━━━ Information supplied
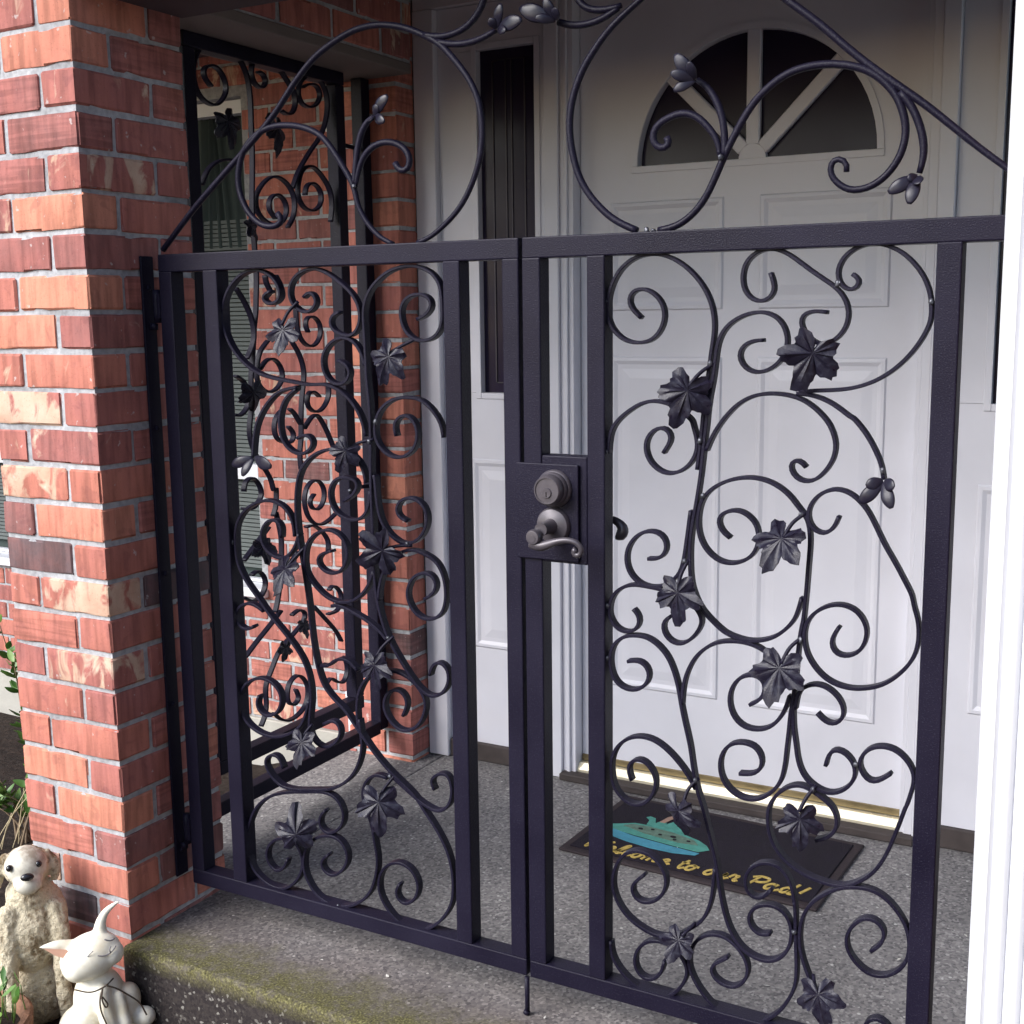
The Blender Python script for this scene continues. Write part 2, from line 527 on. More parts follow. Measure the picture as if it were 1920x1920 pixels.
def tube_mesh(pts, radius, seg=8, step=.008, radii=None, name='tube', smooth=2, flat=1.0):
    S = spline([Vector(p) for p in pts], step)
    if smooth and len(S) > 4:
        S = smooth_line(S, smooth)
    n = len(S)
    V, F = [], []
    up = Vector((0, 1, 0))
    for i, p in enumerate(S):
        tg = (S[min(n-1, i+1)]-S[max(0, i-1)]).normalized()
        a = up.cross(tg)
        if a.length < .05:
            a = Vector((1, 0, 0)).cross(tg)
        a.normalize()
        b = tg.cross(a)
        f = i/(n-1)
        r = radius
        if radii:
            x = f*(len(radii)-1)
            k = min(len(radii)-2, int(x))
            r = radii[k]+(radii[k+1]-radii[k])*(x-k)
        for s in range(seg):
            th = 2*math.pi*s/seg
            V.append(p+a*(math.cos(th)*r)+b*(math.sin(th)*r*flat))
    for i in range(n-1):
        for s in range(seg):
            F.append((i*seg+s, i*seg+(s+1) % seg, (i+1)*seg+(s+1) % seg, (i+1)*seg+s))
    F.append(tuple(range(seg-1, -1, -1)))
    F.append(tuple((n-1)*seg+s for s in range(seg)))
    me = bpy.data.meshes.new(name)
    me.from_pydata(V, [], F)
    bm = bmesh.new()
    bm.from_mesh(me)
    bmesh.ops.recalc_face_normals(bm, faces=bm.faces)
    bm.to_mesh(me)
    bm.free()
    me.shade_smooth()
    return me

def lathe(profile, seg=32, name='lathe'):
    """profile of (radius, height) about Z; caps are fans when the radius is 0"""
    V, F = [], []
    for r, h in profile:
        for s in range(seg):
            th = 2*math.pi*s/seg
            V.append((r*math.cos(th), r*math.sin(th), h))
    for i in range(len(profile)-1):
        for s in range(seg):
            F.append((i*seg+s, i*seg+(s+1) % seg, (i+1)*seg+(s+1) % seg, (i+1)*seg+s))
    me = bpy.data.meshes.new(name)
    me.from_pydata(V, [], F)
    bm = bmesh.new()
    bm.from_mesh(me)
    bmesh.ops.remove_doubles(bm, verts=bm.verts, dist=1e-6)
    bmesh.ops.recalc_face_normals(bm, faces=bm.faces)
    bm.to_mesh(me)
    bm.free()
    me.shade_smooth()
    at = me.attributes.new('sharp_edge', 'BOOLEAN', 'EDGE')
    bm = bmesh.new(); bm.from_mesh(me)
    bm.edges.ensure_lookup_table()
    vals = [e.is_manifold and e.calc_face_angle(0) > R(38) for e in bm.edges]
    bm.free()
    for i, v in enumerate(vals):
        at.data[i].value = v
    return me

def blob(parts, voxel, smooth=6, name='blob'):
    """one continuous surface from overlapping ellipsoids and tapered limbs (voxel remesh)"""
    bm = bmesh.new()
    for p in parts:
        if p[0] == 'e':
            _, c, r, rot = p
            mt = Matrix.Translation(c) @ rot.to_4x4() @ Matrix.Diagonal((*r, 1))
            bmesh.ops.create_uvsphere(bm, u_segments=28, v_segments=18, radius=1.0, matrix=mt)
        else:
            _, pts, radii = p
            S = smooth_line(spline([Vector(q) for q in pts], .006), 2)
            for i, q in enumerate(S):
                f = i/(len(S)-1)
                x = f*(len(radii)-1)
                k = min(len(radii)-2, int(x))
                r = radii[k]+(radii[k+1]-radii[k])*(x-k)
                bmesh.ops.create_icosphere(bm, subdivisions=2, radius=r, matrix=Matrix.Translation(q))
    me = bm_mesh(bm, name+'_raw')
    o = bpy.data.objects.new('tmp', me)
    col.objects.link(o)
    rm = o.modifiers.new('r', 'REMESH')
    rm.mode = 'VOXEL'
    rm.voxel_size = voxel
    sm = o.modifiers.new('s', 'SMOOTH')
    sm.iterations = smooth
    sm.factor = 0.5
    dg = bpy.context.evaluated_depsgraph_get()
    dg.update()
    out = bpy.data.meshes.new_from_object(o.evaluated_get(dg))
    out.name = name
    bpy.data.objects.remove(o)
    bpy.data.meshes.remove(me)
    out.shade_smooth()
    return out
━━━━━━
Request: Return each line of the listing that holds the string "parts".

Written response:
The Blender Python script for this scene continues. Write part 2, from line 527 on. More parts follow. Measure the picture as if it were 1920x1920 pixels.
def blob(parts, voxel, smooth=6, name='blob'):
    for p in parts:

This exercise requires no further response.